Reproduce exactly the lines from the top of the records below through the line holding "S1, S2 = .1424, .17".
[START Given data]
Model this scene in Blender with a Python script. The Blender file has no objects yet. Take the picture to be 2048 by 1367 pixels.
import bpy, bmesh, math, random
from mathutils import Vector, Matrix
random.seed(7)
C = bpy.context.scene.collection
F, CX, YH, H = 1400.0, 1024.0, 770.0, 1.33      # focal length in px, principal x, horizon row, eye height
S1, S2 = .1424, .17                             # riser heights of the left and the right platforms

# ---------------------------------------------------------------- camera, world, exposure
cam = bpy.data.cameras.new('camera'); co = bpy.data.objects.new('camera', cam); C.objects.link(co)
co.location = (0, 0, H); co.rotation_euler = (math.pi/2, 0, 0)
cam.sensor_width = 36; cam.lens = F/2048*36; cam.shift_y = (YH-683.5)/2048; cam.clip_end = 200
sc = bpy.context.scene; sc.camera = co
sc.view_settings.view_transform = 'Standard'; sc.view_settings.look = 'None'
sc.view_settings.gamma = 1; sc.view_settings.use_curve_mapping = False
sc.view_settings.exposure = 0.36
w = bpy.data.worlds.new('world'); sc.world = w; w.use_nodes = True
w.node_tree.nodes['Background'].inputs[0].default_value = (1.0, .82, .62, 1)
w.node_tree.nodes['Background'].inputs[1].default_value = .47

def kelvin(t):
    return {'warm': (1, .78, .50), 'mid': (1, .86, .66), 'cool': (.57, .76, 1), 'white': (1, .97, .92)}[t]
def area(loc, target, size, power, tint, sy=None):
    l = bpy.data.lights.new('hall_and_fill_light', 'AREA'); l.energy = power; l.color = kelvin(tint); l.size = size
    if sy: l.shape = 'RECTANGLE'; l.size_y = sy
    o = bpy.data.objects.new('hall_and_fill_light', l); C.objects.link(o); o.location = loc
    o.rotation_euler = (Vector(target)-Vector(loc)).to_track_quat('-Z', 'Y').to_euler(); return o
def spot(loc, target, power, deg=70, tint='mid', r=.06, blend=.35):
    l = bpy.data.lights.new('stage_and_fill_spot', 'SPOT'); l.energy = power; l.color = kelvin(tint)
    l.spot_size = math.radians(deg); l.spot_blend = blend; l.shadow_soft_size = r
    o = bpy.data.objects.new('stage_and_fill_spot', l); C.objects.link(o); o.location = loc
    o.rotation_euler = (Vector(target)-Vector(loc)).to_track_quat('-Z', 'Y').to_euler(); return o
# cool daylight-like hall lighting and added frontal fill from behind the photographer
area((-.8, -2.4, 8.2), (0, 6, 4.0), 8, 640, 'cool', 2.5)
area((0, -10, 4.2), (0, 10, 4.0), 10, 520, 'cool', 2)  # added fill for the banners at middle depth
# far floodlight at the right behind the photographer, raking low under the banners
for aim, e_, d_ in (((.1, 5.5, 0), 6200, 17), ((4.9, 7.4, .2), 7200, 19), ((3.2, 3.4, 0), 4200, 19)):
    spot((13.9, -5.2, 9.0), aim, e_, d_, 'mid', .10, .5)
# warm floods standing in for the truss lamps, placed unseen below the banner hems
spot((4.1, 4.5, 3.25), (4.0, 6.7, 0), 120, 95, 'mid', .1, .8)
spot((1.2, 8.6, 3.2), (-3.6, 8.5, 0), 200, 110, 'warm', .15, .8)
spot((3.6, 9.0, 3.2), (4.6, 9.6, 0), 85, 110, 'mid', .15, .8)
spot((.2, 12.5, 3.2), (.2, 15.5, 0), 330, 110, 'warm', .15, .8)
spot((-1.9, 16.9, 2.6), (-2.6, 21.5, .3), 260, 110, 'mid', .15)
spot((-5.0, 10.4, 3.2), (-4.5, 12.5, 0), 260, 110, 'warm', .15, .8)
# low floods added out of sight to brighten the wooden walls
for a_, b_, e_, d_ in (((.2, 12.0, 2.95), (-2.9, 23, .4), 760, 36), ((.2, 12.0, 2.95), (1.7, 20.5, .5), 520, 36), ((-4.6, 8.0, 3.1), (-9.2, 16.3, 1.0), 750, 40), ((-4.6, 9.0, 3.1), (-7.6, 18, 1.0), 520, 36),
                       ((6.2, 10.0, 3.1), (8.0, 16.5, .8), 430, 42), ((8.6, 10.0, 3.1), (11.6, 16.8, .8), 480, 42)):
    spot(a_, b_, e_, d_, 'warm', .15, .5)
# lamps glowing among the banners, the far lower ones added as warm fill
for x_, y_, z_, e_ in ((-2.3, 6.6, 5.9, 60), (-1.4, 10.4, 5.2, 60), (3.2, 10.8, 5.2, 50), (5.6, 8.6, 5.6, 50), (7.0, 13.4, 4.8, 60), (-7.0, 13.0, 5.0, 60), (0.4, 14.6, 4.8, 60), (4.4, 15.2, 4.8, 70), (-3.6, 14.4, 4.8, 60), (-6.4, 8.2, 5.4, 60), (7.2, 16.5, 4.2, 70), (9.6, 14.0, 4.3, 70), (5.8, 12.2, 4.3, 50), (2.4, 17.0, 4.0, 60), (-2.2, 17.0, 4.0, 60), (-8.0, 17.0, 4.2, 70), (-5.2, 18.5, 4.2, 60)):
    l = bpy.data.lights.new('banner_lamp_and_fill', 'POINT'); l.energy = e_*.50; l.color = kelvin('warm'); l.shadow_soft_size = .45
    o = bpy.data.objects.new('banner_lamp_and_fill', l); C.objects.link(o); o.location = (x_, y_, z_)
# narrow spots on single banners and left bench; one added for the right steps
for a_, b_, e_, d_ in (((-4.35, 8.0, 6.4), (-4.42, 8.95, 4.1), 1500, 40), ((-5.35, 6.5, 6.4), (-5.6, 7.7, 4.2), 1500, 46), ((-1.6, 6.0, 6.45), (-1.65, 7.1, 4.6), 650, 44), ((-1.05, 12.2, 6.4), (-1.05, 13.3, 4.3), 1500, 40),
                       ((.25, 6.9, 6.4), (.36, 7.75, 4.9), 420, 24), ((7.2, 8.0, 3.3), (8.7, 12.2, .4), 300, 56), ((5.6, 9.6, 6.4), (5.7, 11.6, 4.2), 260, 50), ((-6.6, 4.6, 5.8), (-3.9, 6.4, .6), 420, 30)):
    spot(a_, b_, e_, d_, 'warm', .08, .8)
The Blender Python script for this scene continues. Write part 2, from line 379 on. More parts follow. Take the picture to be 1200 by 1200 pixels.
[END Given data]
▶ Result
Model this scene in Blender with a Python script. The Blender file has no objects yet. Take the picture to be 2048 by 1367 pixels.
import bpy, bmesh, math, random
from mathutils import Vector, Matrix
random.seed(7)
C = bpy.context.scene.collection
F, CX, YH, H = 1400.0, 1024.0, 770.0, 1.33      # focal length in px, principal x, horizon row, eye height
S1, S2 = .1424, .17                             # riser heights of the left and the right platforms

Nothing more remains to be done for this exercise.